C'è un libro, un bel libro, più bello di questo specifico di Murakami, che affronta con dolorosissima delicatezza lo stesso tema. Si tratta de "Il senso di una fine" di Julian Barnes che ebbe successo qualche anno fa e rimane splendido.
 Nella storia il protagonista, ancorato ad alcuni ricordi di gioventù, un'amicizia irripetibile e un amore fortissimo, scopre dopo anni la verità sul triangolo di cui credeva di aver fatto parte. Aveva percorso la sua vita con un rimpianto specifico, l'immagine agiografica di persone che credeva di aver conosciuto, un dolore di cui pensava di cui pensava di essere l'unica vittima.
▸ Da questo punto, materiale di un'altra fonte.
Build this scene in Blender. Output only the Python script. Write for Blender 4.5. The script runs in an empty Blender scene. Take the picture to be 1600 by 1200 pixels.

  La scoperta di essere stato il più fortunato di loro, il "salvato" di fronte al destino, è per lui sconvolgente e rende vani i ragionamenti, i pianti, la nostalgia che lo avevano accompagnato per un'intera esistenza.
 Cosa rimane dopo una verità tanto forte? Cosa rimane di chi credevamo di essere?
Se "Uomini senza donne" ha un filo conduttore, è questo.
 Per finire. Il tanto pubblicizzato racconto su Gregor Samsa, scarafaggio diventato uomo, in una kafkiana metamorfosi al contrario, non è poi così interessante, se non nella misura dell'evidente omaggio a Kafka.
 Non è importante ciò che prova Gregor scoprendosi umano, ma il senso di disfacimento e della perdita di senso di un mondo sull'orlo dell'abisso. la guerra sta per iniziare, i morti iniziano già a riempire le strade, la metamorfosi mostruosa non è quella di Gregor, ma quella del mondo che mostra il suo lato bestiale, e si trasforma in un inferno.
 Un mondo perduto, senza né uomini né donne, senza nessuno.